Faith and intuition are ultimately one and the same thing: arising simultaneously within and without, comprising one's instantaneous and inexplicable reaction to the universe as a whole. The funny thing about intuition is how rarely it's wrong: like the conscience (which is in truth itself deeply connected to this phenomenon), it will always prove to have been right in the end, whether that end comes in a fraction of a second or only after a significant fraction of your life. Sometimes it will seem wrong, even disastrously so but somehow ... with a little more time ... it turns out your intuition was leading you in the right direction all along.

Reason isn't supposed to dominate the intuition. How could it? The intuition is what connects the mind to the cosmos, and thus shares in the infinite and incomprehensible nature of the universe. Quite the contrary: reason is an outgrowth of faith, and always was. It exists that the universe (which expresses itself through every part of itself) might know itself; one might also say, its exists because the universe knows itself. The proper use of reason is to reflect within it the intuition, so that meaning can be found in what is intuited with an ever-finer precision, thus allowing a more subtle understanding of creation. The intuition guides towards the truth, but it isn't much on details and this is where reason comes in. The history of science itself bears this out: a series of discontinuous improvements in conceptual understanding brought about through intuitive leaps on the part of individual researchers that revealed heretofore undreamt of zones of intellectual inquiry, followed by slow, gradual improvements in the description of those regions thanks to the rigorous deployment of reason on their shores. There are also numerous examples of long marches down blind alleys into fruitless theoretical swamps, a condition brought about by ignoring the intuition entirely and trying to reason one's way out. That's particularly the case today in most any field you want to name: in science as in so much of modern civilization, the role of 'intuition' has contracted so far that for too many its influence is as invisible as it is crucial.

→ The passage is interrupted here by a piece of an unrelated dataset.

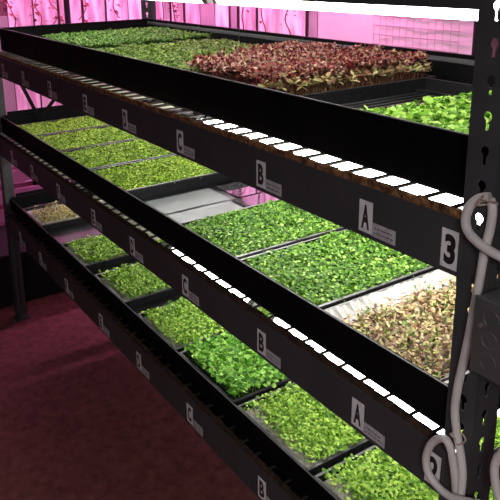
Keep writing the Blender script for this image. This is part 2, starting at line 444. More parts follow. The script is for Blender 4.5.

That's not a healthy state of affairs. Reason cut off from intuition can talk itself into anything; indeed, it can almost be guaranteed that it will. Rather than providing an ever-deeper categorization of truth, it almost inevitably ends up a shadow play of misunderstanding and deliberate deception. When you consider intuition's characteristic harmonics - conscience, creativity, compassion - well, if the intuition is ignored those capabilities are muted and reason can end up in the service of some nasty things indeed. Indeed, it is again almost inevitable that it will. Look around at the world you live in, and you'll see that it has.

Here's the punchline, though: all those people who've been trained to ignore their intuition? Whether they only shut off their conscience, their creativity, or their compassion when they punch a clock, or whether they've learned to live their whole lives blocking it out ... they still have it. It's still there. It always will be because their very existence necessitates its presence (and vice versa). And it isn't going to shut up, ever.

In fact, for people all over the world, that inner voice is getting louder every day....

1 You might point out that the universe is structured as a fractal, which is essentially true, and if you know something about fractal geometry you could argue that mathematically, any given part of the fractal contains the whole, and is thus as complex as the whole but really ... here in the 'real' world of matter, energy, space and time ... no mathematical abstraction is ever perfectly embodied. A tree, a road network, a river, or an African village all display fractal structure, but only to a limited resolution. The infinite recursion and perfect resolution of the mathematical ideal is a native only of the platonic plane, just as are the triangle and π.

2 The alert reader may have noticed a seeming contradiction here, between the notion that 'the part contains the whole' and the earlier qualification 'but only to a limited resolution'. In the former case, however, we were talking about how much information about the universe could be held within a given volume, be it a planet or a particle; now, we are (attempting, at least) to describe the influence of the universe upon that volume.